Exercise details> Below are some entries. Transcribe the lines from the one holding "Write a Blender" to the one holding "CEIL = 3.15", inclusive, but not the pictures among them.

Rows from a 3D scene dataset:

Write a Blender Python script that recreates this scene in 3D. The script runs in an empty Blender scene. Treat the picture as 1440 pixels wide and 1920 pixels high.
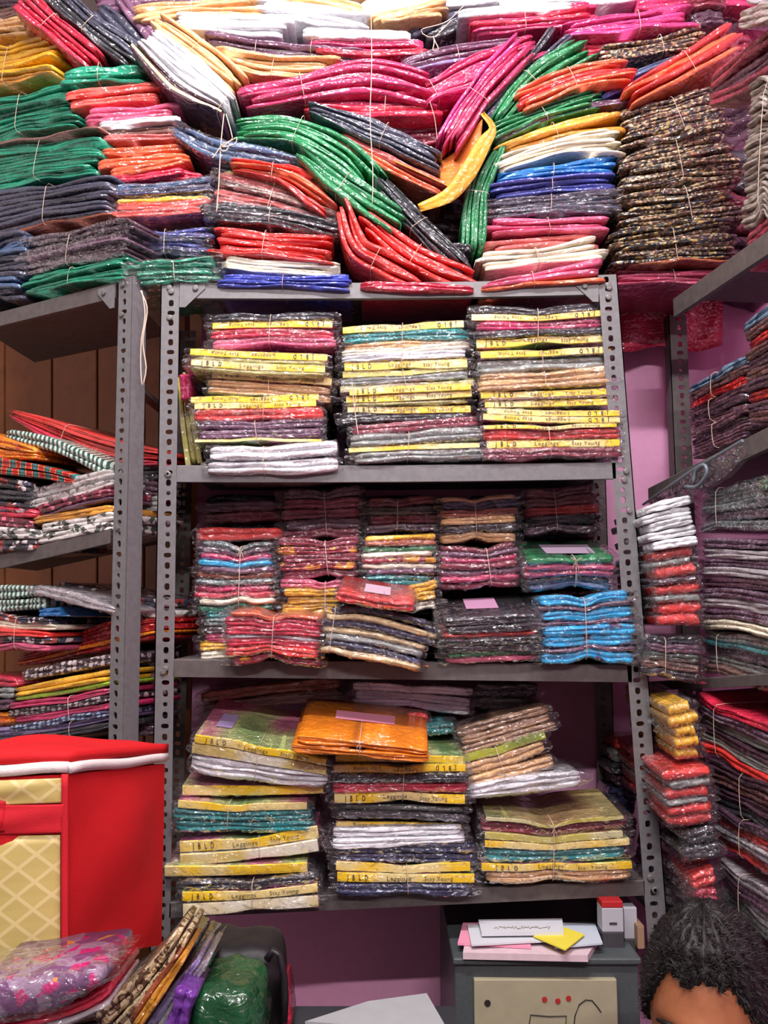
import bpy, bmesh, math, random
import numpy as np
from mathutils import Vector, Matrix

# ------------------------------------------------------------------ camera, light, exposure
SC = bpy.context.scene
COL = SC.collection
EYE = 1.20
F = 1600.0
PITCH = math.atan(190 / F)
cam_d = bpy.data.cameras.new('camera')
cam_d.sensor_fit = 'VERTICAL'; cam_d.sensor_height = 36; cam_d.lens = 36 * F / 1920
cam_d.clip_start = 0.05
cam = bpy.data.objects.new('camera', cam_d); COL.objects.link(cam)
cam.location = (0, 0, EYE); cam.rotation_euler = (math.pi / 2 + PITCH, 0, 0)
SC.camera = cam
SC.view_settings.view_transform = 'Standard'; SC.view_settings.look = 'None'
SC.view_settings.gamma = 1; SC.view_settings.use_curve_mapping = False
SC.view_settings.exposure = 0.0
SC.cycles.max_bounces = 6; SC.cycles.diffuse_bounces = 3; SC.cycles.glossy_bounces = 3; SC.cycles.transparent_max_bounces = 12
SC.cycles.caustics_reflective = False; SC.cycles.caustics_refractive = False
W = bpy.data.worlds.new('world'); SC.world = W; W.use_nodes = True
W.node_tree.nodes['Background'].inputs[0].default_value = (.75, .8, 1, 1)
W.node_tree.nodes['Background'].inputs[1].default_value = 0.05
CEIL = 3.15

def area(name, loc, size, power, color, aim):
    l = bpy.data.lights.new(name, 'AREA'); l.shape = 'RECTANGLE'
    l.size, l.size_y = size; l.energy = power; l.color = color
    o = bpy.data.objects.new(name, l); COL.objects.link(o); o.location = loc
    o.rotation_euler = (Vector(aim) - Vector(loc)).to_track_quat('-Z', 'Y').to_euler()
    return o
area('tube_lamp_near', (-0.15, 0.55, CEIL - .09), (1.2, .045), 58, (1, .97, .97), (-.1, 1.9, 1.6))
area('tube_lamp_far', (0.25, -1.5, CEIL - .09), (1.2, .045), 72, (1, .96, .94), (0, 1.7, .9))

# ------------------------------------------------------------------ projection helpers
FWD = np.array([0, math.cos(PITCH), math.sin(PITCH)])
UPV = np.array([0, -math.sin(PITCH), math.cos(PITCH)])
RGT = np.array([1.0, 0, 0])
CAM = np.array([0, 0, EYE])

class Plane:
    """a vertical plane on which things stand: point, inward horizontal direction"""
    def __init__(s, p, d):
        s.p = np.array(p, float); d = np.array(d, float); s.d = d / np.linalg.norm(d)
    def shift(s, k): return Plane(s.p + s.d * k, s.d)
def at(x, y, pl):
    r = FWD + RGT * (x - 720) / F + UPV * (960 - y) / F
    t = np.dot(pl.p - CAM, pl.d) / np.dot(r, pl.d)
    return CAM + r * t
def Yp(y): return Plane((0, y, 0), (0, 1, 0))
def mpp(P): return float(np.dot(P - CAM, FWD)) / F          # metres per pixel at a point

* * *

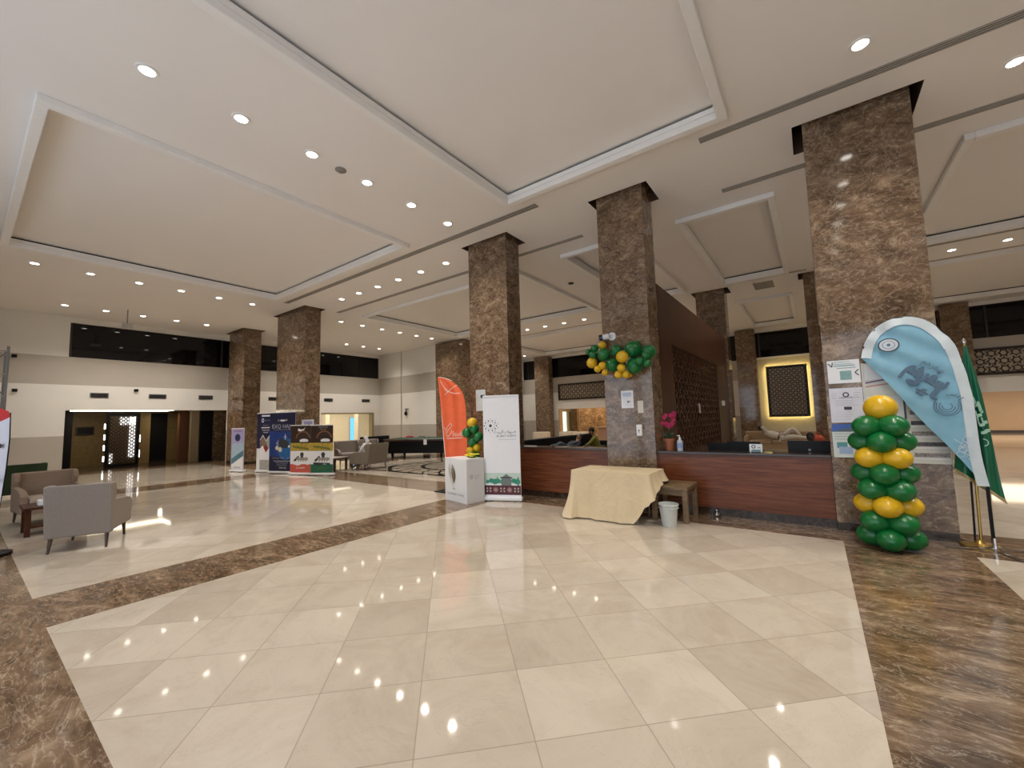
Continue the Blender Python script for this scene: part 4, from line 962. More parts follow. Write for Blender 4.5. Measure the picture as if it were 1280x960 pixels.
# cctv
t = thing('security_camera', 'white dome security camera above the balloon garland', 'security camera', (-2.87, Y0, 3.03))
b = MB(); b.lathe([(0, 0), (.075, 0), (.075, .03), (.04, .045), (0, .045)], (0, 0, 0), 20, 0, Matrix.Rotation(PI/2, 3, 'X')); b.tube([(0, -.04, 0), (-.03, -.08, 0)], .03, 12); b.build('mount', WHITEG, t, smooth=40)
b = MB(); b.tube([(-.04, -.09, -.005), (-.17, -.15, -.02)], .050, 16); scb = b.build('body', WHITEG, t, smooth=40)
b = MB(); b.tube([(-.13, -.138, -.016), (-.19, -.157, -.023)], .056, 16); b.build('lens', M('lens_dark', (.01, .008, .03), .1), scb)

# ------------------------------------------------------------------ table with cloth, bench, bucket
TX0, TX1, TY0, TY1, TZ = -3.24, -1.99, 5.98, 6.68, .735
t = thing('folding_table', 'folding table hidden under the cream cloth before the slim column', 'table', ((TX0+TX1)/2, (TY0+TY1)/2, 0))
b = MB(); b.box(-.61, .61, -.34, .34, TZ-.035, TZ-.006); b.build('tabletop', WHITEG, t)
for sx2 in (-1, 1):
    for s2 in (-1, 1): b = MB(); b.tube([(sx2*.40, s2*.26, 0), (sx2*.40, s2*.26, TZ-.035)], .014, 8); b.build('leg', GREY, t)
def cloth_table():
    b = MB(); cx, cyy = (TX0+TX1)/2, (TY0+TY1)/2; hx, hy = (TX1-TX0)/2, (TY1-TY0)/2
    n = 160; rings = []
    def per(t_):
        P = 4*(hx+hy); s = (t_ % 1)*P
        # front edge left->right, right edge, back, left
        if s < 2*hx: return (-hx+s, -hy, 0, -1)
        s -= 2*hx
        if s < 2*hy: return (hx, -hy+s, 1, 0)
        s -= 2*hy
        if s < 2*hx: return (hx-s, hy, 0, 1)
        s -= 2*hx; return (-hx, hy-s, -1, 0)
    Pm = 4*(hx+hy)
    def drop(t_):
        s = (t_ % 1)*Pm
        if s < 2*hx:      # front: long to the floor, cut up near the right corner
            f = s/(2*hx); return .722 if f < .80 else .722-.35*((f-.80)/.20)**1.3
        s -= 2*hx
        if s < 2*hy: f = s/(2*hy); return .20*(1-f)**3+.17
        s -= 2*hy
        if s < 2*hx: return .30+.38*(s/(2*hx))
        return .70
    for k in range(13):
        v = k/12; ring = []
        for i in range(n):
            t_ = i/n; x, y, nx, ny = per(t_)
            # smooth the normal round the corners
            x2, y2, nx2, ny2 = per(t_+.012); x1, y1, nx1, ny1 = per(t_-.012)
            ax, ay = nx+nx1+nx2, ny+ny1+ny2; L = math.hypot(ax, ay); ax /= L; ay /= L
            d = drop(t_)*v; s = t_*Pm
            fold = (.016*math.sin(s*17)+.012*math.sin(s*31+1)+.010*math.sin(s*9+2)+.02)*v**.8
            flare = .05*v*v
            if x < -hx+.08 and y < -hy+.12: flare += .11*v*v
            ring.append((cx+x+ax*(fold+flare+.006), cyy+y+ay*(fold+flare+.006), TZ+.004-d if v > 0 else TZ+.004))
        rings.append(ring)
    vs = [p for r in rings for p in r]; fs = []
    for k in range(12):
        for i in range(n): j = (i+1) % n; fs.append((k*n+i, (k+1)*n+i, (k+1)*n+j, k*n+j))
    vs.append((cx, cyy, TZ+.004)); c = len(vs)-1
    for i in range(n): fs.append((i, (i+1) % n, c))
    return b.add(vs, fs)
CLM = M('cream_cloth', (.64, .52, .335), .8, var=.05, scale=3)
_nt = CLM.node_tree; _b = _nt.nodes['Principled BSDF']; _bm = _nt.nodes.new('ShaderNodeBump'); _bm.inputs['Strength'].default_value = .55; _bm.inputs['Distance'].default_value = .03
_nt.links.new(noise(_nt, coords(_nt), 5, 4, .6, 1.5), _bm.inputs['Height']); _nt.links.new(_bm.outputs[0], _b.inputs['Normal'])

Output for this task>
Write a Blender Python script that recreates this scene in 3D. The script runs in an empty Blender scene. Treat the picture as 1440 pixels wide and 1920 pixels high.
import bpy, bmesh, math, random
import numpy as np
from mathutils import Vector, Matrix

# ------------------------------------------------------------------ camera, light, exposure
SC = bpy.context.scene
COL = SC.collection
EYE = 1.20
F = 1600.0
PITCH = math.atan(190 / F)
cam_d = bpy.data.cameras.new('camera')
cam_d.sensor_fit = 'VERTICAL'; cam_d.sensor_height = 36; cam_d.lens = 36 * F / 1920
cam_d.clip_start = 0.05
cam = bpy.data.objects.new('camera', cam_d); COL.objects.link(cam)
cam.location = (0, 0, EYE); cam.rotation_euler = (math.pi / 2 + PITCH, 0, 0)
SC.camera = cam
SC.view_settings.view_transform = 'Standard'; SC.view_settings.look = 'None'
SC.view_settings.gamma = 1; SC.view_settings.use_curve_mapping = False
SC.view_settings.exposure = 0.0
SC.cycles.max_bounces = 6; SC.cycles.diffuse_bounces = 3; SC.cycles.glossy_bounces = 3; SC.cycles.transparent_max_bounces = 12
SC.cycles.caustics_reflective = False; SC.cycles.caustics_refractive = False
W = bpy.data.worlds.new('world'); SC.world = W; W.use_nodes = True
W.node_tree.nodes['Background'].inputs[0].default_value = (.75, .8, 1, 1)
W.node_tree.nodes['Background'].inputs[1].default_value = 0.05
CEIL = 3.15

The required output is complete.